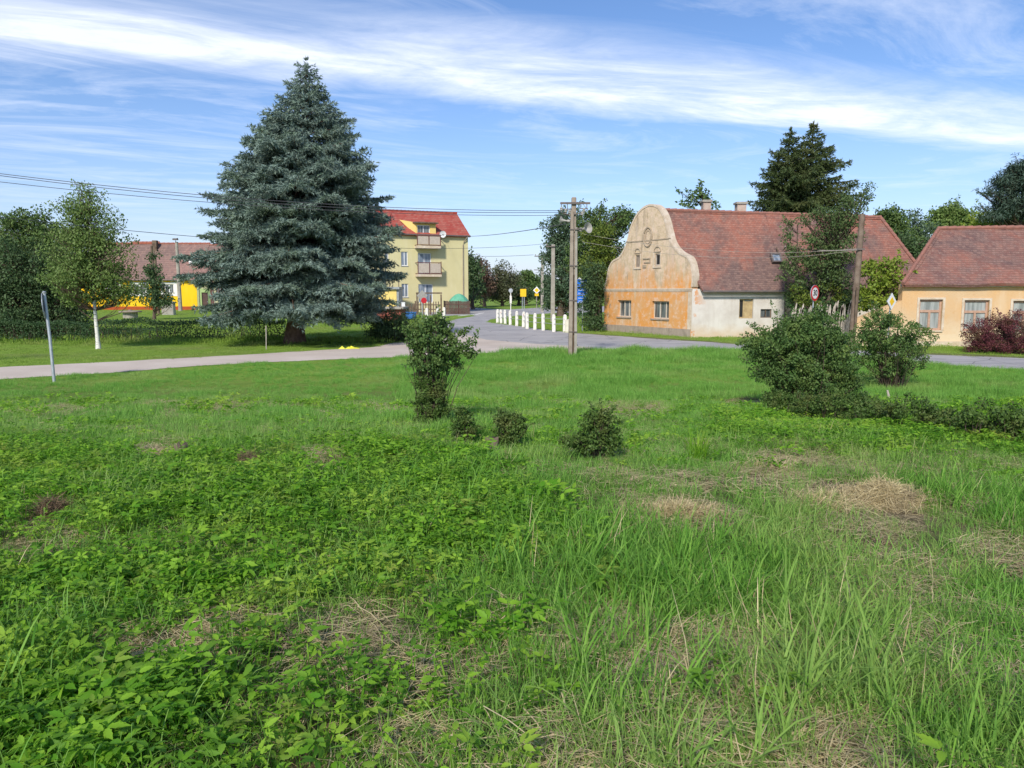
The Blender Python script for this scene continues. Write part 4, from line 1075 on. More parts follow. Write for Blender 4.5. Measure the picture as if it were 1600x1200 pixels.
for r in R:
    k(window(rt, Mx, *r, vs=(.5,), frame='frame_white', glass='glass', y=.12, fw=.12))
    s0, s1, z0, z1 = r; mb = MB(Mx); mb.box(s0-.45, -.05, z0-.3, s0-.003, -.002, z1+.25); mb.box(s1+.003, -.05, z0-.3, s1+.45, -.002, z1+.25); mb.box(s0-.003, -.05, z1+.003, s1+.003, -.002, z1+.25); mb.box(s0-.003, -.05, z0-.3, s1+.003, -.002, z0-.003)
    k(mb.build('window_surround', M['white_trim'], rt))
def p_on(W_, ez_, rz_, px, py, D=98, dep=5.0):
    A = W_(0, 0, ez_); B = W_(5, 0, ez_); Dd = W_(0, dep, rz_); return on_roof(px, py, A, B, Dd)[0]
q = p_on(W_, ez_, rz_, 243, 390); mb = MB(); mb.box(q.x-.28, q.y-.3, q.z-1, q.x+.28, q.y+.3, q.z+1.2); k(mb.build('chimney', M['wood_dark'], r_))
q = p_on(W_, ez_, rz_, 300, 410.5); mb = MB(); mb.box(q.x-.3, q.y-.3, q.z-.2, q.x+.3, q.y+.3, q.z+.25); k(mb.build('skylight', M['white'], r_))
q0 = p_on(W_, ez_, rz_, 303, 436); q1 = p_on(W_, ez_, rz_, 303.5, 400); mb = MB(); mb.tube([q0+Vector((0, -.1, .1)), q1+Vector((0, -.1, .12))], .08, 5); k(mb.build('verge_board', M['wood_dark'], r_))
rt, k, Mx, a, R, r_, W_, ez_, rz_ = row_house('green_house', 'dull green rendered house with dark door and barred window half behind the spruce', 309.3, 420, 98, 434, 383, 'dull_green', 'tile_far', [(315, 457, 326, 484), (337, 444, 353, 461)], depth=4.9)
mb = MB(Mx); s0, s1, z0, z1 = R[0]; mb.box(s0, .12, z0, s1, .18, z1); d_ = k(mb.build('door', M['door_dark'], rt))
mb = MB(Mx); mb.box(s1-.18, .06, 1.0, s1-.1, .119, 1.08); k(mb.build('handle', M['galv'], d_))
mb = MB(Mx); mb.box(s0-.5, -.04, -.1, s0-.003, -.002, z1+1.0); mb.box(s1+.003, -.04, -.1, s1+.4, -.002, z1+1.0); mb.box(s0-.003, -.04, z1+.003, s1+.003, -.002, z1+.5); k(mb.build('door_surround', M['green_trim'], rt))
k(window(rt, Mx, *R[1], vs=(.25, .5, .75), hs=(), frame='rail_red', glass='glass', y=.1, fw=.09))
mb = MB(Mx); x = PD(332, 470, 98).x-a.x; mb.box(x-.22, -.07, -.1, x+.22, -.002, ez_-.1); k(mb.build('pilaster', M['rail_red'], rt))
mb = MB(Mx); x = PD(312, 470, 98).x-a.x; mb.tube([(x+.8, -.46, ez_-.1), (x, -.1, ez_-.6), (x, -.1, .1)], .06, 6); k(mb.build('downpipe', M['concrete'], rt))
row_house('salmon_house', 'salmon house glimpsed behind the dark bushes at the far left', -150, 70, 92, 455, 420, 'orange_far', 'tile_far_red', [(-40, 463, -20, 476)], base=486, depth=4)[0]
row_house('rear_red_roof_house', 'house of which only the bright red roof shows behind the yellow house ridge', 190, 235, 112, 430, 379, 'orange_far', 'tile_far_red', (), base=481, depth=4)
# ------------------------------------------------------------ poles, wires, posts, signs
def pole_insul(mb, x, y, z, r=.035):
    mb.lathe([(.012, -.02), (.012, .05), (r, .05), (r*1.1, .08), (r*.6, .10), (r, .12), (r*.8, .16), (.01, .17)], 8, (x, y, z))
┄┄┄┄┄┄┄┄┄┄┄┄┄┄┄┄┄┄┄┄
> [Task goal]: Reproduce the material above verbatim; omit every picture.

> [Full solution]:
The Blender Python script for this scene continues. Write part 4, from line 1075 on. More parts follow. Write for Blender 4.5. Measure the picture as if it were 1600x1200 pixels.
for r in R:
    k(window(rt, Mx, *r, vs=(.5,), frame='frame_white', glass='glass', y=.12, fw=.12))
    s0, s1, z0, z1 = r; mb = MB(Mx); mb.box(s0-.45, -.05, z0-.3, s0-.003, -.002, z1+.25); mb.box(s1+.003, -.05, z0-.3, s1+.45, -.002, z1+.25); mb.box(s0-.003, -.05, z1+.003, s1+.003, -.002, z1+.25); mb.box(s0-.003, -.05, z0-.3, s1+.003, -.002, z0-.003)
    k(mb.build('window_surround', M['white_trim'], rt))
def p_on(W_, ez_, rz_, px, py, D=98, dep=5.0):
    A = W_(0, 0, ez_); B = W_(5, 0, ez_); Dd = W_(0, dep, rz_); return on_roof(px, py, A, B, Dd)[0]
q = p_on(W_, ez_, rz_, 243, 390); mb = MB(); mb.box(q.x-.28, q.y-.3, q.z-1, q.x+.28, q.y+.3, q.z+1.2); k(mb.build('chimney', M['wood_dark'], r_))
q = p_on(W_, ez_, rz_, 300, 410.5); mb = MB(); mb.box(q.x-.3, q.y-.3, q.z-.2, q.x+.3, q.y+.3, q.z+.25); k(mb.build('skylight', M['white'], r_))
q0 = p_on(W_, ez_, rz_, 303, 436); q1 = p_on(W_, ez_, rz_, 303.5, 400); mb = MB(); mb.tube([q0+Vector((0, -.1, .1)), q1+Vector((0, -.1, .12))], .08, 5); k(mb.build('verge_board', M['wood_dark'], r_))
rt, k, Mx, a, R, r_, W_, ez_, rz_ = row_house('green_house', 'dull green rendered house with dark door and barred window half behind the spruce', 309.3, 420, 98, 434, 383, 'dull_green', 'tile_far', [(315, 457, 326, 484), (337, 444, 353, 461)], depth=4.9)
mb = MB(Mx); s0, s1, z0, z1 = R[0]; mb.box(s0, .12, z0, s1, .18, z1); d_ = k(mb.build('door', M['door_dark'], rt))
mb = MB(Mx); mb.box(s1-.18, .06, 1.0, s1-.1, .119, 1.08); k(mb.build('handle', M['galv'], d_))
mb = MB(Mx); mb.box(s0-.5, -.04, -.1, s0-.003, -.002, z1+1.0); mb.box(s1+.003, -.04, -.1, s1+.4, -.002, z1+1.0); mb.box(s0-.003, -.04, z1+.003, s1+.003, -.002, z1+.5); k(mb.build('door_surround', M['green_trim'], rt))
k(window(rt, Mx, *R[1], vs=(.25, .5, .75), hs=(), frame='rail_red', glass='glass', y=.1, fw=.09))
mb = MB(Mx); x = PD(332, 470, 98).x-a.x; mb.box(x-.22, -.07, -.1, x+.22, -.002, ez_-.1); k(mb.build('pilaster', M['rail_red'], rt))
mb = MB(Mx); x = PD(312, 470, 98).x-a.x; mb.tube([(x+.8, -.46, ez_-.1), (x, -.1, ez_-.6), (x, -.1, .1)], .06, 6); k(mb.build('downpipe', M['concrete'], rt))
row_house('salmon_house', 'salmon house glimpsed behind the dark bushes at the far left', -150, 70, 92, 455, 420, 'orange_far', 'tile_far_red', [(-40, 463, -20, 476)], base=486, depth=4)[0]
row_house('rear_red_roof_house', 'house of which only the bright red roof shows behind the yellow house ridge', 190, 235, 112, 430, 379, 'orange_far', 'tile_far_red', (), base=481, depth=4)
# ------------------------------------------------------------ poles, wires, posts, signs
def pole_insul(mb, x, y, z, r=.035):
    mb.lathe([(.012, -.02), (.012, .05), (r, .05), (r*1.1, .08), (r*.6, .10), (r, .12), (r*.8, .16), (.01, .17)], 8, (x, y, z))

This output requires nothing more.